* YOUR INSTRUCTIONS: List every line below containing "script".

[Stored items from a collection]
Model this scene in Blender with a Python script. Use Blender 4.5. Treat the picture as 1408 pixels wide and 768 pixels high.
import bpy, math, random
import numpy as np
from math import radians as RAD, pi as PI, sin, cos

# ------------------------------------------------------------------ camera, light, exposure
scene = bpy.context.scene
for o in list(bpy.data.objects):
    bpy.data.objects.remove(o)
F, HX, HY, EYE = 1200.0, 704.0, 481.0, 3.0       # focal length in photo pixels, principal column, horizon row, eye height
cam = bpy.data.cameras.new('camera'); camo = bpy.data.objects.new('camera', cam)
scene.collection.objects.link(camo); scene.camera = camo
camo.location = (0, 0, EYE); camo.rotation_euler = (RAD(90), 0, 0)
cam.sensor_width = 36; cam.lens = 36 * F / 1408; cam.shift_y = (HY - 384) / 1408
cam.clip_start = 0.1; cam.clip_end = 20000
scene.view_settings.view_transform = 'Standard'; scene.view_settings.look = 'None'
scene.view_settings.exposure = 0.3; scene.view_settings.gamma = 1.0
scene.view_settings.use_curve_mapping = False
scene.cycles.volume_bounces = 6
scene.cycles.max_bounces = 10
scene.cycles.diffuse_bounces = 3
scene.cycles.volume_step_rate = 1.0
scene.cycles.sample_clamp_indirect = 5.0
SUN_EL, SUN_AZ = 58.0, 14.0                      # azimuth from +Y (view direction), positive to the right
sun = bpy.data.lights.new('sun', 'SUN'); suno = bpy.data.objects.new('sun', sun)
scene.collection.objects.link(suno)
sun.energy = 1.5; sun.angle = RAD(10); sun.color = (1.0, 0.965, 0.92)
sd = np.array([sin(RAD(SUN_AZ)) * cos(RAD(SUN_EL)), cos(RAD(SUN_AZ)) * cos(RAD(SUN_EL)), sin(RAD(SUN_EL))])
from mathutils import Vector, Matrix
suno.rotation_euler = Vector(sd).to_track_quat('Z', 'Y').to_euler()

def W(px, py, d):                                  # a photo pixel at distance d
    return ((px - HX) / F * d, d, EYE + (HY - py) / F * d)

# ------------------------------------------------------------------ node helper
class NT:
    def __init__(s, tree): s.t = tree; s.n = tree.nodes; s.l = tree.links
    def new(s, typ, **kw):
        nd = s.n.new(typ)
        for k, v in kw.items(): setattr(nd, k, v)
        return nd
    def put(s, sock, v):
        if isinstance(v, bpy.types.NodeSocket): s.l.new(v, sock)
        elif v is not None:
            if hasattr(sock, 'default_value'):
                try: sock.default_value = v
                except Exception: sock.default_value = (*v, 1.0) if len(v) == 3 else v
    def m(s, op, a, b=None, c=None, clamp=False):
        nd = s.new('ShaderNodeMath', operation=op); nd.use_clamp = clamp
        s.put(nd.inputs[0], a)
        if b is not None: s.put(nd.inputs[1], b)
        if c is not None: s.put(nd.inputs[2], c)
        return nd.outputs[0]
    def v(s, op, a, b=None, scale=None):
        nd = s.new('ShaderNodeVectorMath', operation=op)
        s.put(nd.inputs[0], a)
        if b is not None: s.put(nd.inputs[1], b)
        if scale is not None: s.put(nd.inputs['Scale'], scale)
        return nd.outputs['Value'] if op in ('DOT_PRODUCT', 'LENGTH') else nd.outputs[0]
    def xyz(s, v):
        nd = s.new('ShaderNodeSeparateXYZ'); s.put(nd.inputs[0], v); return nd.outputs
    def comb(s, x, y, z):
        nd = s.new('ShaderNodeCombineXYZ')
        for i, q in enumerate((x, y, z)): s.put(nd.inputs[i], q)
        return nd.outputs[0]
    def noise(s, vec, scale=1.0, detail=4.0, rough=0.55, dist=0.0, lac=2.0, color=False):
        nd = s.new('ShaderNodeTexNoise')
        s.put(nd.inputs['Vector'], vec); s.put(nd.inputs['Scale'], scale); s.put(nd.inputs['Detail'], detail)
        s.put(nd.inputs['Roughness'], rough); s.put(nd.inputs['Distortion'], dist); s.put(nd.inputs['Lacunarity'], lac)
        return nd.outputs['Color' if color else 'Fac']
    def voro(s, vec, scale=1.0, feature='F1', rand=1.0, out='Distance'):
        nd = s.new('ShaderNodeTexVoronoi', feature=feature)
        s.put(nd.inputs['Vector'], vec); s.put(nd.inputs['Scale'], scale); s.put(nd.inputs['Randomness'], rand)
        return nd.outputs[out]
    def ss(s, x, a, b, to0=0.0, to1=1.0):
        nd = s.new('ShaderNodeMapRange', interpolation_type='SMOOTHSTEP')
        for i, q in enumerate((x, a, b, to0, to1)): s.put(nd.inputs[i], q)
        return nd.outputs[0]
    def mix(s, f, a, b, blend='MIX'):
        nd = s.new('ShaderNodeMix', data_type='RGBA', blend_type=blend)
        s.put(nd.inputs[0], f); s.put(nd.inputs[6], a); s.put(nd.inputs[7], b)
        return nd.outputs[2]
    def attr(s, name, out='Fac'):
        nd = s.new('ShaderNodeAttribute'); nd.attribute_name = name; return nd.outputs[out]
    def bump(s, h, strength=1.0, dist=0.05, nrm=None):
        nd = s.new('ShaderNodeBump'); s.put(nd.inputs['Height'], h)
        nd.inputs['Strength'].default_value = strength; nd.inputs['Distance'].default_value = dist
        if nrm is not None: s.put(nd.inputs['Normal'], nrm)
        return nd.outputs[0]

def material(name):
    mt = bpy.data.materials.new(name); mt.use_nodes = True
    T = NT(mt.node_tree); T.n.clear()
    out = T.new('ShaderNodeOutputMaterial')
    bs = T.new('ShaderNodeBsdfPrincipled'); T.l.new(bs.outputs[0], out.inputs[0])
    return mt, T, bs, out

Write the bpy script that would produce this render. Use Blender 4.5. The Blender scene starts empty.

* EXERCISE RESULT:
Model this scene in Blender with a Python script. Use Blender 4.5. Treat the picture as 1408 pixels wide and 768 pixels high.
Write the bpy script that would produce this render. Use Blender 4.5. The Blender scene starts empty.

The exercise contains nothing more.